In today’s interconnected world, the automotive industry doesn’t just depend on factories and showrooms—it depends heavily on global trade routes, stable fuel prices and smooth logistics. When conflicts arise in key regions like West Asia and the Red Sea, the impact is not limited to politics; it directly affects industries that rely on international supply chains.
India’s automobile sector, which contributes around 7.1% to the country’s GDP and 8% to total exports, is currently facing this reality. What may look like distant geopolitical tensions is actually creating real challenges for manufacturers, exporters, and even consumers.
The Logistics Bottleneck: Choking the Supply Chain
The most immediate impact of the current war situation is the physical disruption of shipping. The Strait of Hormuz and the Red Sea critical arteries for global trade have become high-risk zones.

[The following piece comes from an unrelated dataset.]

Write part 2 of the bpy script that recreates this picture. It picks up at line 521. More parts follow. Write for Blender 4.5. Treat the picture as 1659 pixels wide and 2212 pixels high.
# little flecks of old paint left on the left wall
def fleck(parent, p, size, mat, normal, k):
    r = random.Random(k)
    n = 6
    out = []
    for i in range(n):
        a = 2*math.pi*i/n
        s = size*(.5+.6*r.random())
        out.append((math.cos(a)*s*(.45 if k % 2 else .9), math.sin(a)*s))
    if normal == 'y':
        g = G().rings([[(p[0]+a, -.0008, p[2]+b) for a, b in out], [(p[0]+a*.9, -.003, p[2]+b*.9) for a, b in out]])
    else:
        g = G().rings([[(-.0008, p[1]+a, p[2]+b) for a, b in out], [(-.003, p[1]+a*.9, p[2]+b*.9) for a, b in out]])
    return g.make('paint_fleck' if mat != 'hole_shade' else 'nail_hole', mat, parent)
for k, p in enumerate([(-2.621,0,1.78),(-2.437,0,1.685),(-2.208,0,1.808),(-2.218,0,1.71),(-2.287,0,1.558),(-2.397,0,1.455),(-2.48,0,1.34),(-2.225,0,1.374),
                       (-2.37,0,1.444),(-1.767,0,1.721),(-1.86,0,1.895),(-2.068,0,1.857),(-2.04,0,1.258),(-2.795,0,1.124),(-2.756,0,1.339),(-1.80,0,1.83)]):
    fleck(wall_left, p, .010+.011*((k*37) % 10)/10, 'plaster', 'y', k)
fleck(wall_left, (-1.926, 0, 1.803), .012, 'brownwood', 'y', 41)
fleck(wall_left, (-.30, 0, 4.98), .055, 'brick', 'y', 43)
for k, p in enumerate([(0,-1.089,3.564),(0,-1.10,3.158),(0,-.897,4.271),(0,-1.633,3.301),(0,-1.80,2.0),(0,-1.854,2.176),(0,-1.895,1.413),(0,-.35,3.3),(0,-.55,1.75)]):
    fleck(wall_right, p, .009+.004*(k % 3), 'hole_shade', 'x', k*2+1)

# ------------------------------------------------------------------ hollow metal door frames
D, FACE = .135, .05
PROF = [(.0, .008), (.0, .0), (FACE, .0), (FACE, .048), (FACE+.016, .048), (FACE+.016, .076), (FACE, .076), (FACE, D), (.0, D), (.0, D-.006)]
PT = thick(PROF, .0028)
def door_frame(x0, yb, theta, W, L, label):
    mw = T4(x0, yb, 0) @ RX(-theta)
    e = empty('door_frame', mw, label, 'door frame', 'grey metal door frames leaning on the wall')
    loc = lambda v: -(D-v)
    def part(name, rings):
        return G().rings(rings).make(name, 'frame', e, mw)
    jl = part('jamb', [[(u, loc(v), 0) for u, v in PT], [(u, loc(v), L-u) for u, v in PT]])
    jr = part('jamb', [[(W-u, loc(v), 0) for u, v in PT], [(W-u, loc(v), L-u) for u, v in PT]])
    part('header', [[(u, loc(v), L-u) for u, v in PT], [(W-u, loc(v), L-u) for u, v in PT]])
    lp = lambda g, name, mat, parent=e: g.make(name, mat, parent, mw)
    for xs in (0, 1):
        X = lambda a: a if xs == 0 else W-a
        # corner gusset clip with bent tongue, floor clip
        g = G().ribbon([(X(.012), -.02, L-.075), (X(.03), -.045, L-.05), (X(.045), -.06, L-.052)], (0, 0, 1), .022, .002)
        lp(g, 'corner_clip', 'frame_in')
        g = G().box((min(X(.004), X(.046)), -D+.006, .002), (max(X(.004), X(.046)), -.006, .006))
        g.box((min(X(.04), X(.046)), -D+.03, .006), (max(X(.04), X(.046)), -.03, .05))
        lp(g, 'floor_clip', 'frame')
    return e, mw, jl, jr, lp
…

For Indian exporters, this has led to a “Cape of Good Hope” reality. Rerouting ships around the tip of Africa adds 10 to 15 days to transit times and slashes global shipping capacity by nearly 9%.
Beyond the time delay, the financial cost is staggering. War-risk insurance premiums for vessels have surged from roughly $10,000 to as much as $500,000 per voyage. For manufacturers, this translates to “emergency surcharges” of nearly $2,000 per container, a cost that eventually trickles down to the end consumer.
A $9 Billion Export Engine at Risk
India has become a major exporter of automobiles, with car exports reaching $8.8 billion in 2025. A large share of these exports goes to the Middle East, especially Saudi Arabia and the UAE.
This heavy dependence on a single region creates vulnerability. When conflicts affect these areas, exporters face delays, storage costs, and working capital pressure as vehicles remain stuck in transit or at ports.
Major automobile manufacturers are particularly exposed because a significant portion of their exports goes to this region. If shipments slow down or stop, production planning and revenue projections are directly affected.
The Two-Wheeler Disruption
The crisis is not limited to cars. India’s two-wheeler industry, which is one of the largest in the world, is also experiencing disruptions.
More than half of Indian households rely on motorcycles and scooters, making this sector a key part of both domestic and export markets. Companies exporting to Gulf countries have already faced shipment pauses and delays.
Since car ownership in India is still relatively low, international markets remain important for growth. Any disruption in exports affects not only large companies but also suppliers, logistics providers and small manufacturing units.
Raw Materials and the “Energy Shock”
Global conflicts also increase the cost of raw materials and energy. Oil price fluctuations directly impact transportation and manufacturing expenses. Materials like aluminum, steel, plastics, and petrochemicals become more expensive, raising the overall cost of vehicle production.
When manufacturing costs rise, companies either reduce profit margins or increase vehicle prices. Both options create challenges in maintaining demand and competitiveness in the market.
Strategy for the Future: Biogas and EVs
Despite these challenges, the situation is also pushing the industry to think differently. One positive development is the growing focus on alternative fuels like biogas-blended CNG, which can reduce dependence on imported oil and lower fuel costs.
At the same time, the push toward electric vehicles (EVs) is gaining momentum. In an environment where fuel prices are uncertain, EVs and efficient CNG vehicles offer better long-term value for consumers and businesses.
This shift can help India reduce its exposure to global fuel volatility and strengthen its domestic automotive market.
The Road Ahead
The current global situation shows how deeply connected the automotive industry is to international trade and geopolitics. Conflicts in distant regions can quickly turn into logistical and economic challenges for manufacturers in India.
However, the industry is adapting by:
- Exploring new export markets in Latin America and Southeast Asia
- Improving supply chain strategies
- Investing in alternative fuels and electric mobility
While the road ahead may be uncertain, these steps will help the Indian automotive sector become more resilient and better prepared for future global disruptions.
In the end, challenges like these don’t stop progress—they push industries to innovate, adapt, and move forward more strategically.